Endorphins mask pain. Dopamine moves us forward. Serotonin produces pride and significance. Oxytocin drives connection. 

Fear-based motivation doesn't work as well as growth mindsets and collaborative cultures. "When you put people before profit, results follow." 

Back to our coach that made a difference. My coach, Ellis "Sonny" Lane took a perennial cellar dweller and turned it into sectional champions and later a state champion. How? 

1. Establish a success culture. Team manager John Hunneman described the origins

"In the summer before his first season (1970-71), Lane had gathered the players on the playground behind the Woodville School for an initial meeting.

There he pulled paint cans and brushes from his car and instructed the team to get to work sprucing up the playground court and painting the wooden backboards that were nailed to telephone polls. On one of those polls Lane painted in red, “Tech Tourney ‘73'” which is what the state high school basketball tournament was called in 1970.

That was the goal he told the players and Lane began to install the offense, defense and the attitude he said would take them there."

2. Attention to detail. 

From the article, “Sonny was ahead of his time. We had shot charts, statistics, and scouts and used film. Back then others didn’t know much about the other teams they were playing but we did.” Coach Lane used analytics believing that rebounds and assists were the key statistics of the day. 

3. Instill confidence. 

Bill Parcells said, "confidence comes from proven success." We hadn't experienced much success previously. The turning point came after a crushing overtime defeat at home to the three-time consecutive champion Lexington Minutemen, previously coached by Rollie Massimino. A 45-minute post-game team meeting followed. "The only reason we lost was because it said LEXINGTON on their jerseys. We won't lose to them again, because we're better than they are." 

4. Make corrections. 

We struggled against Lexington's man-to-man full court pressure. Every day in practice we'd go 5 against 7, no dribbling allowed. Player and ball movement improved and thirteen consecutive wins, the last against Lexington in Boston Garden followed. 

I still regularly have players practice 5 on 7 and 4 on 4 half court without dribbling. 

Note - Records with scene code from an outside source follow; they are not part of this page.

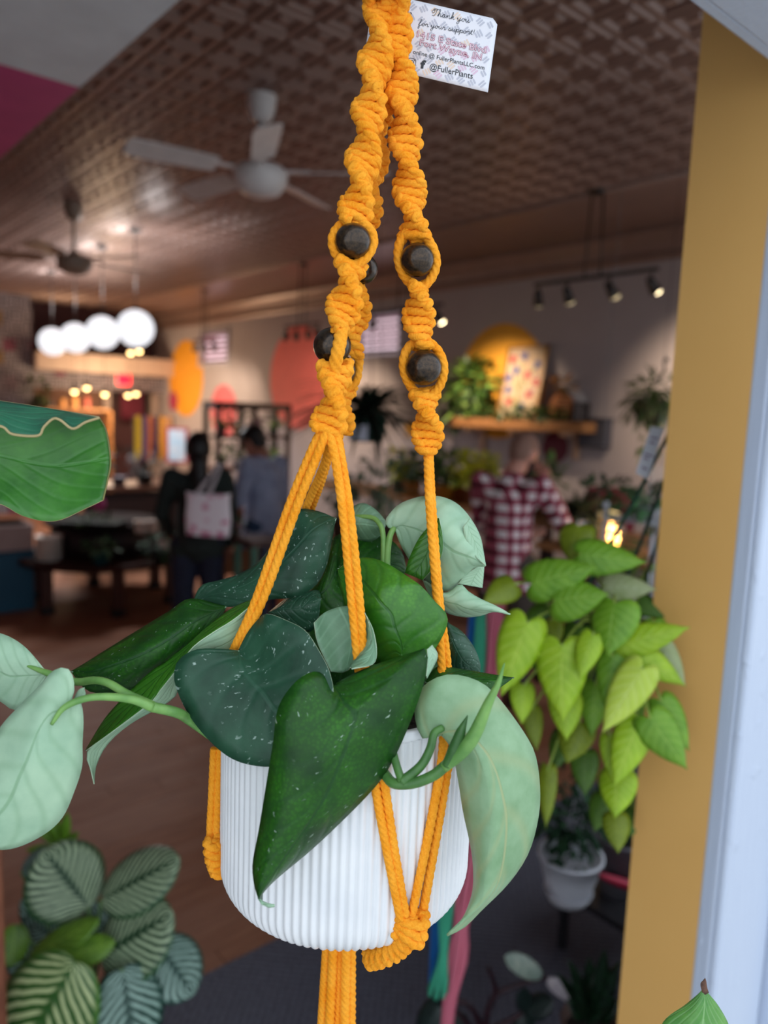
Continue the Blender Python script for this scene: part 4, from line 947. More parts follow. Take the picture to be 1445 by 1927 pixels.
# --- white hanging pot with dark trailing foliage, lower right
def leafcloud(name, parent, c, rad, n, size, mats, lance=False, down=0, seed=1, droop=.15, wd=.55, kind=None):
    rr = random.Random(seed); mb = MB(); c = V(c)
    for k in range(n):
        d = V((rr.gauss(0, 1), rr.gauss(0, 1), rr.gauss(0, 1))).normalized(); q_ = rr.random()**.45
        p = c+V((d.x*rad[0]*q_, d.y*rad[1]*q_, d.z*rad[2]*q_)); s = size*rr.uniform(.65, 1.2)
        ax = (d+V((rr.uniform(-.7, .7), rr.uniform(-.7, .7), rr.uniform(-.6, .4)-down))).normalized(); nr = d+V((0, 0, .5+rr.random()))
        nr = (nr-ax*nr.dot(ax)).normalized(); sd = ax.cross(nr); w_ = s*wd*(.35 if lance else 1)
        pts = [p, p+ax*s*.35+sd*w_*.5-nr*s*.05, p+ax*s*.75+sd*w_*.32-nr*s*(.1+droop*.5), p+ax*s-nr*s*(.12+droop), p+ax*s*.75-sd*w_*.32-nr*s*(.1+droop*.5), p+ax*s*.35-sd*w_*.5-nr*s*.05, p+ax*s*.5+nr*s*.04-nr*s*droop*.3]
        mb.add(pts, [(0, 1, 6), (1, 2, 6), (2, 3, 6), (3, 4, 6), (4, 5, 6), (5, 0, 6)], rr.randrange(len(mats)), [(0, .5), (.35, 1), (.75, .85), (1, .5), (.75, .15), (.35, 0), (.5, .5)])
    o = obj(name, mb, mats, parent)
    if kind: o['kind'] = kind
    return o
mDk = [M('22402a', .75, spec=.2), M('17301f', .75, spec=.2), M('2f5233', .75, spec=.2)]
wp = W(1070, 1600, 2.15); wpb = W(1068, 1690, 2.12)
whp = thing('hanging_white_pot', 'white hanging plastic pot with saucer low behind the lime green plant', 'pot', wpb)
hh_ = (wp.z-wpb.z); rr_ = pxm(62, 2.15)
obj('body', MB().lathe([(0, 0), (rr_*.5, 0), (rr_*.62, hh_*.1), (rr_*.85, hh_*.55), (rr_, hh_), (rr_*1.05, hh_), (rr_*1.05, hh_*1.06), (rr_*.95, hh_*1.06), (rr_*.9, hh_*.9), (0, hh_*.9)], wpb, 32), M('e2e5ee', .4), whp)
obj('saucer', MB().lathe([(0, -.002), (rr_*.62, -.002), (rr_*.78, hh_*.22), (rr_*.74, hh_*.22), (rr_*.6, .006), (0, .006)], wpb, 32), M('d3d5dc', .4), whp)
for dx, dy in ((-20, -215), (10, -120), (40, -80)):
    a_ = W(1070+dx*.6, 1600, 2.15); obj('strap', MB().tube([a_, W(1095, 1450, 2.2), W(1092, 1400, 2.2)], .004, 6), M('cfd2da', .4), whp)
hq = W(1092, 1400, 2.2); obj('hanging_wire', MB().cyl(hq, (hq.x, hq.y, CZ), .0005, .0005, 5), M('6f6a68', .4), whp)
wpl = thing('trailing_succulent', 'dark trailing plant spilling over the white hanging pot', 'plant', wp-V((0, 0, .02)))
leafcloud('foliage', wpl, W(1072, 1545, 2.15), (.11, .11, .085), 240, .04, mDk, seed=3)
for (x, y) in ((1038, 1612), (1062, 1620), (1096, 1632), (1100, 1610)): leafcloud('trailing_leaf', wpl, W(x, y, 2.06), (.012, .012, .02), 6, .035, mDk, seed=x)
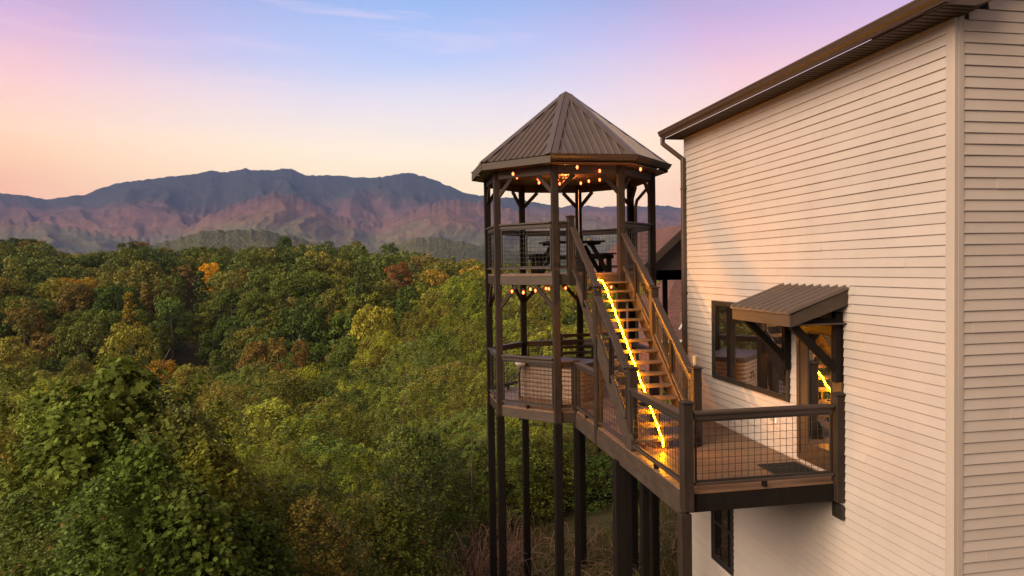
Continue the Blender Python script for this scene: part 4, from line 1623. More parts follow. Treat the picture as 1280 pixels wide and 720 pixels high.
def twig_leaf_tree(rng, H, rad, ntw, per, size, nv, z0=.08, lobed=False, top=1.0):
    """leaves in sprays at twig ends through the outer part of the crown"""
    co = []
    ang = np.linspace(0, 2 * np.pi, 11)[:-1]
    if lobed:      # maple-like outline, ten points
        prof = np.array([(0, -.5), (.22, -.36), (.52, -.22), (.30, .02), (.50, .30), (.17, .26), (0, .56), (-.17, .26), (-.50, .30), (-.30, .02), (-.52, -.22), (-.22, -.36)])
    else:
        prof = np.array([(0, -.5), (.26, -.18), (.27, .12), (0, .52), (-.27, .12), (-.26, -.18)])
    for i in range(ntw):
        t = (i + .5) / ntw
        zz = z0 + (1 - z0) * t
        pr = (math.sin(math.pi * min(1, .10 + .90 * zz)) ** .65 + .06) * (1 - .25 * zz * top)
        an = i * 2.39996 + rng.uniform(-.3, .3)
        f = rng.uniform(0.2, 1.0) ** .5
        lump = 1 + .22 * math.sin(3 * an + .7) * math.cos(4 * zz) + .20 * math.sin(13 * zz + 2 * an) + .14 * math.sin(7 * an + 9 * zz)
        rr = rad * pr * f * lump
        tip = np.array([math.cos(an) * rr, math.sin(an) * rr, zz * H])
        od = unit(np.array([math.cos(an) * .8, math.sin(an) * .8, .65]))
        for j in range(per):
            a2 = rng.uniform(0, 6.283)
            d = unit(od * .5 + np.array([math.cos(a2), math.sin(a2), rng.uniform(-.25, .45)]))
            s = size * rng.uniform(.42, 1.3)
            ctr = tip + d * s * rng.uniform(.6, 1.5) + rng.normal(size=3) * size * .5
            nr = unit(np.array([0, 0, 1.]) * rng.uniform(.35, 1.1) + od * .5 + rng.normal(size=3) * .42)
            ax = unit(d - nr * (d @ nr))
            sd = np.cross(nr, ax)
            bend = -nr * (np.abs(prof[:, 0:1]) * .22 + (prof[:, 1:2] + .1) ** 2 * .18) * s
            co.append(ctr + sd * prof[:, 0:1] * s + ax * prof[:, 1:2] * s + bend)
    # leading shoots that stand out of the crown outline
    for i in range(26):
        an, zz = i * 2.39996 + .4, rng.uniform(.45, 1.0)
        pr = (math.sin(math.pi * min(1, .10 + .90 * zz)) ** .65 + .06) * (1 - .25 * zz * top)
        b0 = np.array([math.cos(an) * rad * pr * .85, math.sin(an) * rad * pr * .85, zz * H])
        dr = unit(np.array([math.cos(an) * .55, math.sin(an) * .55, .9]))
        ln = rng.uniform(.5, 1.15)
        for j in range(int(15 + 8 * ln)):
            t = (j + 1) / (15 + 8 * ln)
            a2 = j * 2.4
            d = unit(np.array([math.cos(a2), math.sin(a2), .25]) + dr * .4)
            s = size * (1.15 - .55 * t) * rng.uniform(.8, 1.1)
            ctr = b0 + dr * ln * t + d * s * .75
            nr = unit(dr * .8 - d * .2 + rng.normal(size=3) * .3)
            ax = unit(d - nr * (d @ nr))
            sd = np.cross(nr, ax)
            bend = -nr * (np.abs(prof[:, 0:1]) * .22 + (prof[:, 1:2] + .1) ** 2 * .18) * s
            co.append(ctr + sd * prof[:, 0:1] * s + ax * prof[:, 1:2] * s + bend)
    return np.stack(co), len(prof)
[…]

5. Find what your players need. 

Don Meyer noted, "what is unacceptable in defeat is unacceptable in victory." It's more productive to criticize play after victory than defeat. The girls already are frustrated and a little sad, because they were outmanned or outgunned. The most powerful words in basketball are "I believe in you." When I hear coaches describing players as "a disgrace" or "not worth living", I wonder what kind of person does that. "Never be a child's last coach." When players ask for letters of recommendation for college, private school, or special programs like STEM, I feel blessed and challenged to present them well enough. 

Before someone tells me about their beliefs, show me how you live. The coaches who made a difference in our lives have their legacy extended through us. We owe them our better version.